Interact with your ecosystem, break the "Status Quo" cocoon: It's natural to like things working in a streamlined way, disturbing the flow of activities especially if things are smooth is not desirable. However, I think this very attitude has resulted in resistance among folks to look for change and eye beyond their comfort zone. This has also limited them to come up with something disruptive and something which goes beyond their departmental goals. For example, in the race to ensure a cent percent equipment uptime, managers hoard on expensive maintenance packages. The activity becomes so inward looking and so focused on meaningless targets that it loses the overall objective of the program and eventually gets shot down for lack of funds while getting labeled as an expensive cost center to sustain!

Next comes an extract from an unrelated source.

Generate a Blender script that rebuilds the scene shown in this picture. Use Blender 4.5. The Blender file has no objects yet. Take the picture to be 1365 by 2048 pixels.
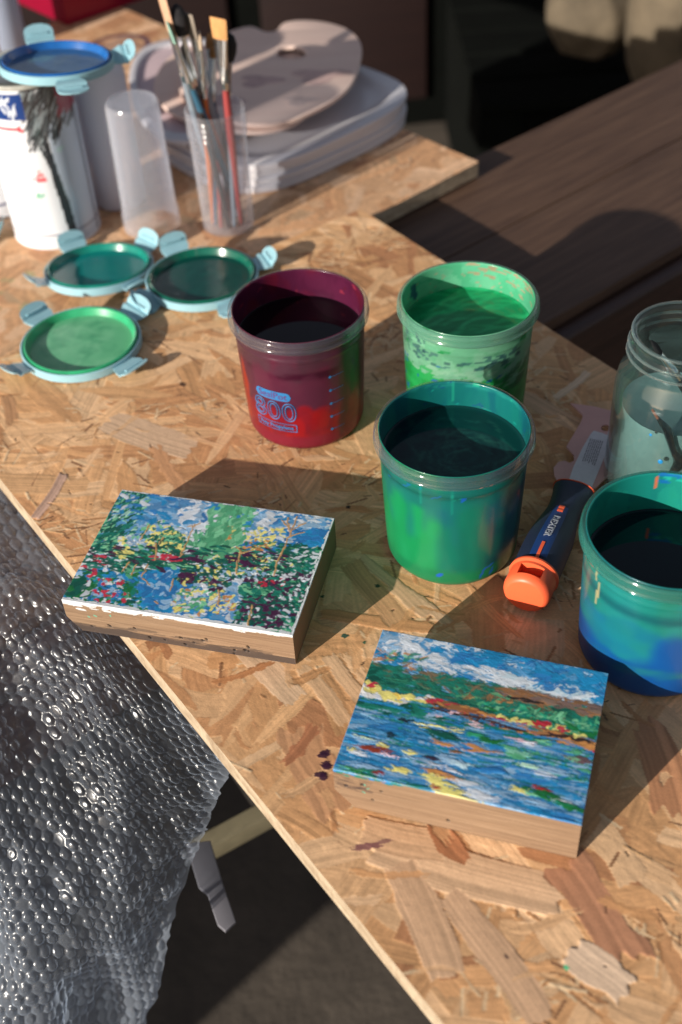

Furthermore, a common problem is "fear of authority" creating resistance to oppose change, but trust me - "the authority" inherently loves challenges and fresh ideas even though such actions create conflicts. Subconsciously, we all love to experience disruption, it's just the fear to challenge the status quo that leaves us behind, don't think so? Try finding a movie script or a TV soap with all happy-happy events, there is a high probability that you might relate to what I am talking about. 
Master the Convincing Act: The first one to be convinced is yourself! If you are the decision maker who influences the direction in which the actions are swayed, it's important to be convinced that these actions are going to yield a comprehensive result and are in best interest of the overall business. Once fixed, it is important to allow the ideas to be percolated to the actual actioners so that they adhere to the metrics, however this cannot happen unless they know that their actions are yielding anticipated benefits. As an Asset Manager, it is important to align KPIs which will integrate the Business strategy to a smart implementation plan, a convinced actioner will do wonders in ensuring a seamless implementation! 
Be latest, context driven and improve continuously: A must thing I must say, gives you a chance to introspect and evaluate, something which is critical factor in success of any KPI. A continuous improvement plan will not only ensure the validity of the KPI in the changing business context but will ensure sustainable and credible model to follow.

Let's open up while defining our performance indicators, let's stop choosing some strong holds to thrive on , otherwise for all that you know, a high rate of success on an individualistic level might not do an overall good!